The shape – and weight – of a battery pack lends itself to positioning low down in the car, which is why you’ll often see them described as being in a ‘skateboard’ layout, stretching as a platform between the front and rear wheels.

If you’re old enough to remember having a dynamo for your lights on your bike when you were a kid, then the principles of ‘regenerative’ braking will already make sense.

Just as your bike wheel would spin a little dynamo to create enough electricity to light your way home, in an electric car the same basic physics is used to generate electricity every time you slow down, thereby topping up your batteries with energy that would otherwise be wasted as heat and friction in your brakes.

As soon as you lift off the accelerator, regenerative braking uses the turning wheels’ momentum in reverse to spin the electric motor like a dynamo and send power back into the batteries. That’s why slowing and stopping can feel very different in an EV than in a normal car.

In an electric vehicle the ‘regen’ effect alone can make you slow down quite dramatically as soon as you lift off, which has led to the crowning of a new phrase for EV owners: one-pedal driving.

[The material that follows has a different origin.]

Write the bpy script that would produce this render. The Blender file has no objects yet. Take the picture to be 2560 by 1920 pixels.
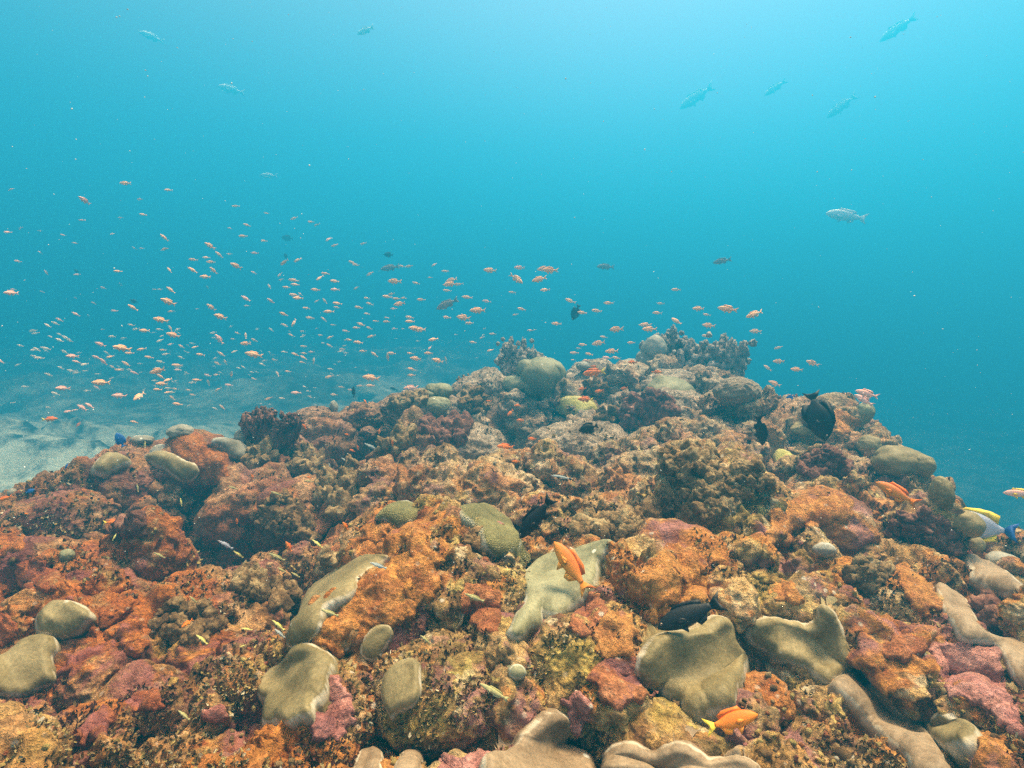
import bpy, bmesh, math, random
import numpy as np
from mathutils import Vector, Matrix
from mathutils.bvhtree import BVHTree

# ------------------------------------------------------------------ camera, water light, sun, exposure
random.seed(7)
rng = np.random.default_rng(11)
S = bpy.context.scene
COL = S.collection
PITCH = math.radians(8.0)
FPX = 1325.0                      # focal length in pixels of the 2560 px wide photograph
cam_d = bpy.data.cameras.new("camera")
cam = bpy.data.objects.new("camera", cam_d)
COL.objects.link(cam)
cam.location = (0, 0, 0)
cam.rotation_euler = (math.radians(90) - PITCH, 0, 0)
cam_d.sensor_width = 36.0
cam_d.lens = 36.0 * FPX / 2560.0
cam_d.clip_start = 0.02
cam_d.clip_end = 500
S.camera = cam

world = bpy.data.worlds.new("World")
S.world = world
world.use_nodes = True
wt = world.node_tree
wt.nodes.clear()
w_out = wt.nodes.new("ShaderNodeOutputWorld")
w_bg = wt.nodes.new("ShaderNodeBackground")
w_tc = wt.nodes.new("ShaderNodeTexCoord")
w_sep = wt.nodes.new("ShaderNodeSeparateXYZ")
w_ramp = wt.nodes.new("ShaderNodeValToRGB")
wt.links.new(w_tc.outputs["Generated"], w_sep.inputs[0])
w_map = wt.nodes.new("ShaderNodeMapRange")
w_map.inputs["From Min"].default_value = -1
w_map.inputs["From Max"].default_value = 1
wt.links.new(w_sep.outputs["Z"], w_map.inputs["Value"])
wt.links.new(w_map.outputs[0], w_ramp.inputs[0])
stops = [(0.0, (0.03, 0.025, 0.02)), (0.42, (0.01, 0.04, 0.06)), (0.50, (0.0, 0.10, 0.27)),
         (0.56, (0.006, 0.125, 0.29)), (0.64, (0.07, 0.10, 0.19)), (0.73, (0.21, 0.13, 0.18)),
         (0.86, (0.19, 0.21, 0.29)), (0.93, (1.7, 1.12, 0.66)), (1.0, (2.3, 1.5, 0.85))]
cr = w_ramp.color_ramp
while len(cr.elements) < len(stops):
    cr.elements.new(0.5)
for e, (p, c) in zip(cr.elements, stops):
    e.position = p
    e.color = (*c, 1)
# soft glow of the surface light, high to the right
w_dot = wt.nodes.new("ShaderNodeVectorMath")
w_dot.operation = 'DOT_PRODUCT'
gd = Vector((0.72, 0.72, 0.50)).normalized()
w_dot.inputs[1].default_value = gd
wt.links.new(w_tc.outputs["Generated"], w_dot.inputs[0])
w_g = wt.nodes.new("ShaderNodeMapRange")
w_g.interpolation_type = 'SMOOTHSTEP'
w_g.inputs["From Min"].default_value = 0.55
w_g.inputs["From Max"].default_value = 1.0
wt.links.new(w_dot.outputs["Value"], w_g.inputs["Value"])
w_mix = wt.nodes.new("ShaderNodeMix")
w_mix.data_type = 'RGBA'
w_mix.blend_type = 'ADD'
wt.links.new(w_g.outputs[0], w_mix.inputs[0])
wt.links.new(w_ramp.outputs[0], w_mix.inputs[6])
w_mix.inputs[7].default_value = (0.11, 0.05, 0.07, 1)
# the open water is darker away to both sides
w_d2 = wt.nodes.new("ShaderNodeVectorMath")
w_d2.operation = 'DOT_PRODUCT'
w_d2.inputs[1].default_value = Vector((0.20, 0.95, 0.25)).normalized()
wt.links.new(w_tc.outputs["Generated"], w_d2.inputs[0])
w_m2 = wt.nodes.new("ShaderNodeMapRange")
w_m2.inputs["From Min"].default_value = 0.55
w_m2.inputs["From Max"].default_value = 1.0
w_m2.inputs["To Min"].default_value = 0.6
w_m2.inputs["To Max"].default_value = 1.0
wt.links.new(w_d2.outputs["Value"], w_m2.inputs["Value"])
w_up = wt.nodes.new("ShaderNodeMapRange")
w_up.inputs["From Min"].default_value = 0.5
w_up.inputs["From Max"].default_value = 0.75
wt.links.new(w_sep.outputs["Z"], w_up.inputs["Value"])
w_mx = wt.nodes.new("ShaderNodeMath")
w_mx.operation = 'MAXIMUM'
wt.links.new(w_m2.outputs[0], w_mx.inputs[0])
wt.links.new(w_up.outputs[0], w_mx.inputs[1])
w_mul = wt.nodes.new("ShaderNodeVectorMath")
w_mul.operation = 'SCALE'
wt.links.new(w_mix.outputs[2], w_mul.inputs[0])
wt.links.new(w_mx.outputs[0], w_mul.inputs["Scale"])
wt.links.new(w_mul.outputs[0], w_bg.inputs[0])
w_bg.inputs[1].default_value = 0.92
wt.links.new(w_bg.outputs[0], w_out.inputs[0])

sun_d = bpy.data.lights.new("sun", 'SUN')
sun_d.energy = 5.0
sun_d.angle = math.radians(18)
sun_d.color = (1.0, 0.80, 0.48)
sun = bpy.data.objects.new("sun", sun_d)
COL.objects.link(sun)
sun_dir = Vector((0.34, 0.30, 1.0)).normalized()     # towards the light
sun.rotation_euler = sun_dir.to_track_quat('Z', 'Y').to_euler()

S.view_settings.view_transform = 'Standard'
S.view_settings.look = 'None'
S.view_settings.exposure = 2.3
S.view_settings.gamma = 1.0
S.render.engine = 'CYCLES'
S.cycles.use_denoising = False
S.cycles.max_bounces = 6
S.cycles.volume_bounces = 1
S.cycles.diffuse_bounces = 3
S.cycles.caustics_reflective = False
S.cycles.caustics_refractive = False

# ------------------------------------------------------------------ helpers
UPV = np.array([0, math.sin(PITCH), math.cos(PITCH)])
FWD = np.array([0, math.cos(PITCH), -math.sin(PITCH)])
RGT = np.array([1.0, 0, 0])
K = 900.0 / 2212.0
CROP = dict(A=(0, 400), B=(850, 500), C=(1660, 700), D=(0, 1245), E=(600, 1245), F=(1400, 1245), G=(1860, 1245), H=(0, 900))


def px(c, x, y):
    """crop coordinates -> photograph pixels"""
    if c == 'S':
        return (x, y)
    if c == 'V':
        return (x * 2560 / 2212, y * 2560 / 2212)
    ox, oy = CROP[c]
    return (ox + x * K, oy + y * K)


def rays(X, Y):
    X = np.asarray(X, float); Y = np.asarray(Y, float)
    return (((X - 1280) / FPX)[..., None] * RGT + (-(Y - 960) / FPX)[..., None] * UPV + FWD)


def ray(x, y):
    return rays(np.array(x), np.array(y))


def smooth(a, b, x):
    t = np.clip((x - a) / (b - a), 0, 1)
    return t * t * (3 - 2 * t)


def _hash(ix, iy, iz, seed):
    h = (ix.astype(np.int64) * 374761393 + iy.astype(np.int64) * 668265263 + iz.astype(np.int64) * 2147483647 + seed * 974634777) & 0xffffffff
    h = ((h ^ (h >> 13)) * 1274126177) & 0xffffffff
    h = ((h ^ (h >> 16)) * 2246822519) & 0xffffffff
    return (h ^ (h >> 15)) & 0xffffffff


def vnoise(P, scale, seed=0):
    """gradient noise, about -1..1"""
    Q = P * scale
    F = np.floor(Q)
    f = Q - F
    I = F.astype(np.int64)
    u = f * f * f * (f * (f * 6 - 15) + 10)
    res = 0
    for dx in (0, 1):
        wx = u[:, 0] if dx else 1 - u[:, 0]
        for dy in (0, 1):
            wy = u[:, 1] if dy else 1 - u[:, 1]
            for dz in (0, 1):
                wz = u[:, 2] if dz else 1 - u[:, 2]
                h = _hash(I[:, 0] + dx, I[:, 1] + dy, I[:, 2] + dz, seed)
                gx = ((h & 255) / 127.5 - 1); gy = (((h >> 8) & 255) / 127.5 - 1); gz = (((h >> 16) & 255) / 127.5 - 1)
                g = gx * (f[:, 0] - dx) + gy * (f[:, 1] - dy) + gz * (f[:, 2] - dz)
                res = res + g * wx * wy * wz
    return res * 1.3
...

Many drivers find this ability to regulate your speed just by coming on and off the accelerator a real advantage of running an EV, as it can make driving an even more relaxed and enjoyable affair.

Most EVs will let you set the ‘regen’ effect at a level that suits your driving style, so again, if you think you want to be able to experiment with one of the cooler functions in an electric car, it’s worth checking on the model you are looking at.